O aspecto definitivo da verve de Ary Barroso é a oralidade. Na canção popular e no comentário esportivo, é a voz quem demarca inclusive essas ambiguidades quase insolúveis. Exemplo: durante algum tempo, o comunicador manteve na Rádio Tupi a faixa para comentários Frangos e Bicicletas. A princípio o nome parece despretensioso, mas é rico em sentidos. Inicialmente porque já fica próximo da coloquialidade. As duas palavras remetem a expressões comuns ao universo futebolístico. A primeira diz respeito às falhas escandalosas dos goleiros, que acabam por movimentar o placar.
Já a segunda descreve a jogada quase acrobática em que um atleta suspenso no ar consegue marcar de costas para a meta adversária. E do encontro das duas palavras surge o outro significado que ajuda a entender a perspicácia de Ary: os dois lances são antagônicos, vexame e êxtase se completam para demonstrar o que há de mais fantástico no futebol. E tudo isso ainda baseado no humor, traço que o ligava à cultura popular. Essas dimensões distintas estão em jogo no comentário esportivo e, no limite, permitem que venham à tona as expressões reacionárias ou subversivas por meio do futebol.

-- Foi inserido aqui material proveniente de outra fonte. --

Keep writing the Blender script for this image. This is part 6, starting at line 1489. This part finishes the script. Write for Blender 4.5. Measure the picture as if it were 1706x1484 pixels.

Helcio Herbert Neto é autor do livro Palavras em Jogo (2024). Atualmente, realiza pesquisas sobre cultura popular em âmbito de pós-doutorado no Departamento de Estudos Culturais e de Mídia da Universidade Federal Fluminense (UFF), instituição pela qual também se tornou mestre em Comunicação. É ainda professor e doutor em História Comparada pela Universidade Federal do Rio de Janeiro (UFRJ).